◆ **What is expected**:
Within this material, how many lines have the string "from" in them? The answer is a number, with nothing added.

======== Dataset extract ========

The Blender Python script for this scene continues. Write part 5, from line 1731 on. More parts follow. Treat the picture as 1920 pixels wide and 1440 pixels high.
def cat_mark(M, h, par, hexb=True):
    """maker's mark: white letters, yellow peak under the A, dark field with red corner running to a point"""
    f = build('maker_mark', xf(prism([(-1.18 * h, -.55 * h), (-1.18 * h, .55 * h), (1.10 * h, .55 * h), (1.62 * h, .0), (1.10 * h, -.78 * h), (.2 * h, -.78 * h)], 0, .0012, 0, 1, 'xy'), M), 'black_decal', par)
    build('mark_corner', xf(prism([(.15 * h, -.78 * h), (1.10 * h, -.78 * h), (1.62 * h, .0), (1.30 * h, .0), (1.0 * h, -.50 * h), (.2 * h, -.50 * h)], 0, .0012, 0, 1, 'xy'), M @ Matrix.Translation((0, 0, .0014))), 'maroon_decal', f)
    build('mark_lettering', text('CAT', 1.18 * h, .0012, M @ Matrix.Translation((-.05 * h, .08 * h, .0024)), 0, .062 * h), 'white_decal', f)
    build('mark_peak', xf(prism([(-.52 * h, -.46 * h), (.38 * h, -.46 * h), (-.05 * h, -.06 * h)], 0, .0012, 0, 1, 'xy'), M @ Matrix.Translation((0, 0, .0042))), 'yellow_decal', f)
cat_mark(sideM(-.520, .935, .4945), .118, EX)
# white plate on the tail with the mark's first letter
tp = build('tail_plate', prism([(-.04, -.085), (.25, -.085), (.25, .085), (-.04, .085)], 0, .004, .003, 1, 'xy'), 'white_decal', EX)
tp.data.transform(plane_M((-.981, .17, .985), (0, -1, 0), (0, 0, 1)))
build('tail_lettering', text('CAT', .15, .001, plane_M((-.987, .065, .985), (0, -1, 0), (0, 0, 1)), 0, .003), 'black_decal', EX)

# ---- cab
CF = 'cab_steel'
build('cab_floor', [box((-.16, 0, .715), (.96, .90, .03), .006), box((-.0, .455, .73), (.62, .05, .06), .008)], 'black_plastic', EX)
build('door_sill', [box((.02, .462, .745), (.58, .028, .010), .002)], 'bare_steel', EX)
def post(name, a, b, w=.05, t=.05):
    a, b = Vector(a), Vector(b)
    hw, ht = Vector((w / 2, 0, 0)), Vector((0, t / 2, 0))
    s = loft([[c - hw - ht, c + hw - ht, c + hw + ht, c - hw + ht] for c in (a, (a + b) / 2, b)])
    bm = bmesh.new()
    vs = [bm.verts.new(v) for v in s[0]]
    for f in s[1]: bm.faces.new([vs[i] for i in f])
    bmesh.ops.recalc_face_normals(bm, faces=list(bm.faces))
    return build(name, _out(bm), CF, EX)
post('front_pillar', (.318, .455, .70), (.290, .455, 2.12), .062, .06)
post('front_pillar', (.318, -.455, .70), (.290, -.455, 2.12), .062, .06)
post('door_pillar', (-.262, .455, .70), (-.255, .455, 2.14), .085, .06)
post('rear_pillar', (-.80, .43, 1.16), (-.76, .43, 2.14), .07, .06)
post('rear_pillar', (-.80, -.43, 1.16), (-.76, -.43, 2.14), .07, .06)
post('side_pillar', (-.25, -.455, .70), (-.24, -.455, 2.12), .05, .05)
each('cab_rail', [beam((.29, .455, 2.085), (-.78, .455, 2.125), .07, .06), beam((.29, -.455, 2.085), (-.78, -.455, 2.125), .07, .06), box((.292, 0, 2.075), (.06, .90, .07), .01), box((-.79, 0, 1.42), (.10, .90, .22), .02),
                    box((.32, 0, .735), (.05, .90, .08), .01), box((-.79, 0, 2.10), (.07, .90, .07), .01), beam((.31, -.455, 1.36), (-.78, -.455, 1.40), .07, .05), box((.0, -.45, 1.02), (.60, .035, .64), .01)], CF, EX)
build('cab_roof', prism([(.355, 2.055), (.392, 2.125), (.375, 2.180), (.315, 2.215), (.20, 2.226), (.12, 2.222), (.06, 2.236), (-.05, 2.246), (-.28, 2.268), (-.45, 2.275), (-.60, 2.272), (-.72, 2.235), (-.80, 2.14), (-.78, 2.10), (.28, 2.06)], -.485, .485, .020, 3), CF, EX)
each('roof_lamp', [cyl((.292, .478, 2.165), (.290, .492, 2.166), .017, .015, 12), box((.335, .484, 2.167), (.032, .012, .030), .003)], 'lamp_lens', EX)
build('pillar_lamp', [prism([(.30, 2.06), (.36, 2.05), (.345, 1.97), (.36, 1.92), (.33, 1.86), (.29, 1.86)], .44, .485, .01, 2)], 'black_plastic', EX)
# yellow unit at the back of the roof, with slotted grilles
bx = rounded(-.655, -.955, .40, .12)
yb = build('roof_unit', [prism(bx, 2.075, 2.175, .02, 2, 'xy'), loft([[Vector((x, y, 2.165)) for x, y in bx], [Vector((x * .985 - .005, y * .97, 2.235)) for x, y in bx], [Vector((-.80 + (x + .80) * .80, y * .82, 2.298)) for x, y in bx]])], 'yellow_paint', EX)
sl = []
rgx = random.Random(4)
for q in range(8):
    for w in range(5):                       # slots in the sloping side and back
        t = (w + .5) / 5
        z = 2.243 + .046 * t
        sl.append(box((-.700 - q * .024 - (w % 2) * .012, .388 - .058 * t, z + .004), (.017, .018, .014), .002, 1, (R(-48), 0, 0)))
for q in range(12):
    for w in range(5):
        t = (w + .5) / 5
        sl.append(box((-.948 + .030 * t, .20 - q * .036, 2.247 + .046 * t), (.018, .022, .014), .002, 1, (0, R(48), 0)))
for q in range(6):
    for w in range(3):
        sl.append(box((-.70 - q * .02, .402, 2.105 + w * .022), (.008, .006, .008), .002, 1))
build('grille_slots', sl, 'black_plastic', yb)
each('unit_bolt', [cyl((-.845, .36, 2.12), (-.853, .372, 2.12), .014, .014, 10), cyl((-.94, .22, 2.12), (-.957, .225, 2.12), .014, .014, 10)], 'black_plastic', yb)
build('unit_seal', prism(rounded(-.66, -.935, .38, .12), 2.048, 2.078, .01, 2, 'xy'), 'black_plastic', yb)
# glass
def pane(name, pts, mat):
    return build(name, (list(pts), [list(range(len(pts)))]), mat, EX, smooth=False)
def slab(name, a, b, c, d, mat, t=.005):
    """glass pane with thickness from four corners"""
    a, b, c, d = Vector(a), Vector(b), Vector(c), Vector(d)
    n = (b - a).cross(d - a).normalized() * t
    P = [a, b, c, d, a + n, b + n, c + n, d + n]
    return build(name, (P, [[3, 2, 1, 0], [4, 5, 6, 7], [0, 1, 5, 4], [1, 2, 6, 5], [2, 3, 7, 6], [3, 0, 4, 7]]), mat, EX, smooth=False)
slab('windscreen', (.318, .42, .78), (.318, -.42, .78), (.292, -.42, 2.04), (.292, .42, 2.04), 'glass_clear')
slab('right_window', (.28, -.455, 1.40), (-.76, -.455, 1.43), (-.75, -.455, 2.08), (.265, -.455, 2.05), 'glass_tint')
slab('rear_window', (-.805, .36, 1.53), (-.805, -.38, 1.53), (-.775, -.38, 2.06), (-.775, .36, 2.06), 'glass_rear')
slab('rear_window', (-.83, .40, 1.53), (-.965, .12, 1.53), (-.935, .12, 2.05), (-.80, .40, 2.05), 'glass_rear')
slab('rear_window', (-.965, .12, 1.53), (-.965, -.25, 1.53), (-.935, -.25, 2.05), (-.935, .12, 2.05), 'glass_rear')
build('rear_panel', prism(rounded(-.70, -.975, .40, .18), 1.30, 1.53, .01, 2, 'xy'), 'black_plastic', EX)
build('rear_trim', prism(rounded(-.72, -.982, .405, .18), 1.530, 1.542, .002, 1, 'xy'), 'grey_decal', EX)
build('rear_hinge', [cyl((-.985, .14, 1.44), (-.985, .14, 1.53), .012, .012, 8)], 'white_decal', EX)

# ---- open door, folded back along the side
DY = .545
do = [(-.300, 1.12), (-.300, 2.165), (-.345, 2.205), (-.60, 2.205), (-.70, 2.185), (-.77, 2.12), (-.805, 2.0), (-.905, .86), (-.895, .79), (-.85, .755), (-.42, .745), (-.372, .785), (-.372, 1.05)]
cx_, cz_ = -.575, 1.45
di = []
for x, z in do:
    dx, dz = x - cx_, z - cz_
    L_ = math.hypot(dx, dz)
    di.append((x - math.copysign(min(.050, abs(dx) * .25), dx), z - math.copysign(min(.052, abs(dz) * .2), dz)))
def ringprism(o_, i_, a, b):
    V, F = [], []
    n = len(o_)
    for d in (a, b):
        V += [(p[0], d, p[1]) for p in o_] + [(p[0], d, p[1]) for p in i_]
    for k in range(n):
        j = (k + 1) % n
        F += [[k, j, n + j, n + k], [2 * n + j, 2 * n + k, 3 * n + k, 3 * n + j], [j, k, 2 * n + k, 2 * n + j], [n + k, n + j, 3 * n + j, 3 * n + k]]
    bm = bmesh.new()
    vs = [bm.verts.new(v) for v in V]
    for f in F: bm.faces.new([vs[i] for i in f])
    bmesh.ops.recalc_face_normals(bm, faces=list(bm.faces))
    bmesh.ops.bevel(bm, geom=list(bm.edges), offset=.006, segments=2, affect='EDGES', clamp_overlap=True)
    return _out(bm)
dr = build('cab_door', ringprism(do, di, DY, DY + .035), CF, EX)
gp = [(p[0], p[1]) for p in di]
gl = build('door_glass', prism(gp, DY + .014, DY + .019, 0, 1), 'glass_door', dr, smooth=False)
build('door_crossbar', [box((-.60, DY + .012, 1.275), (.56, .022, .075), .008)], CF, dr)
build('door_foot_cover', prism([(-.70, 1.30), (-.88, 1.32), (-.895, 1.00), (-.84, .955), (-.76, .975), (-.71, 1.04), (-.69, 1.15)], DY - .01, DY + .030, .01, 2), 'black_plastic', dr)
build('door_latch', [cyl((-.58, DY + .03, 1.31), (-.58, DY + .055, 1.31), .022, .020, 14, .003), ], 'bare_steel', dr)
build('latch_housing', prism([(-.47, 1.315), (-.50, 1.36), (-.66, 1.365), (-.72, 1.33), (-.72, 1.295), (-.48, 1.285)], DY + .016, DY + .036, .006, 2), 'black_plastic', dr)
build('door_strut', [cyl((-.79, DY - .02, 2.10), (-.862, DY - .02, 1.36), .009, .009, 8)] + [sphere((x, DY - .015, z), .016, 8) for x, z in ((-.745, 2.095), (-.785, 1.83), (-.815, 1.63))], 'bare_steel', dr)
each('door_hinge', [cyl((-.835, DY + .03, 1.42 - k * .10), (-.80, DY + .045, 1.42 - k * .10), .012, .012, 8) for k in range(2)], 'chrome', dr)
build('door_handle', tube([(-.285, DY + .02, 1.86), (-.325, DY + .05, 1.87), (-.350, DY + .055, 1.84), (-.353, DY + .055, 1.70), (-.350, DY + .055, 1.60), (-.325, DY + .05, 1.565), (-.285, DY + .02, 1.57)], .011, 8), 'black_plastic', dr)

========

◆ **Result of this task**:
2